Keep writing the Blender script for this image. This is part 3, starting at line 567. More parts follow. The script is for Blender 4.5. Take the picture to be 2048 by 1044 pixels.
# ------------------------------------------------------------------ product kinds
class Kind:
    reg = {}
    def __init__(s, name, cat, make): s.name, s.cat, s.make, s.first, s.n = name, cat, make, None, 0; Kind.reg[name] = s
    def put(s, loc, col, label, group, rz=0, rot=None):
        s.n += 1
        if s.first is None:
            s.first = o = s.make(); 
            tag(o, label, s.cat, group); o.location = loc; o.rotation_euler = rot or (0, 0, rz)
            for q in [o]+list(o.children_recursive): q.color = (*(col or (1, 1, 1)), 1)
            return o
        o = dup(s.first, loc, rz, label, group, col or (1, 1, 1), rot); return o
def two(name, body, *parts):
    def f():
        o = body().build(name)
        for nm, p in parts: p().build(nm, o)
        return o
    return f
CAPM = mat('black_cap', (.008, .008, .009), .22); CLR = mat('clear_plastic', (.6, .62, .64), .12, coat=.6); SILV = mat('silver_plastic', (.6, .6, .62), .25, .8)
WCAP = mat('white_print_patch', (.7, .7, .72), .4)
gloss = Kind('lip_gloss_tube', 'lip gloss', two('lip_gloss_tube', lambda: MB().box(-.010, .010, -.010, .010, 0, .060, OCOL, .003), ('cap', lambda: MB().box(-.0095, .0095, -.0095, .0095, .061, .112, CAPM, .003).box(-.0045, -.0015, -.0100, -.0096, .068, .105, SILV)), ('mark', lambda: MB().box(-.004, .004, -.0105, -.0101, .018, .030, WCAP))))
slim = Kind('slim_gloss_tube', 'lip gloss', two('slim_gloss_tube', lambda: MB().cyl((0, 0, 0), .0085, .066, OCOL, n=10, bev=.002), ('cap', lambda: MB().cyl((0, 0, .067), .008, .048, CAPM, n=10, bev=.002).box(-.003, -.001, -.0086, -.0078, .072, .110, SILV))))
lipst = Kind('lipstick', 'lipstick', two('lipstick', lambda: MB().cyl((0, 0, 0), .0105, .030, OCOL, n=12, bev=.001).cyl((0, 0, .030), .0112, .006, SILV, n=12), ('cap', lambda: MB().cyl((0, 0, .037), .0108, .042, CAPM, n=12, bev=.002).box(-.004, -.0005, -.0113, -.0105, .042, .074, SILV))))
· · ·
_TASK_: Locate the lines above that contain "parts" and copy them.

_RESULT FOR THIS TASK_:
Keep writing the Blender script for this image. This is part 3, starting at line 567. More parts follow. The script is for Blender 4.5. Take the picture to be 2048 by 1044 pixels.
def two(name, body, *parts):
        for nm, p in parts: p().build(nm, o)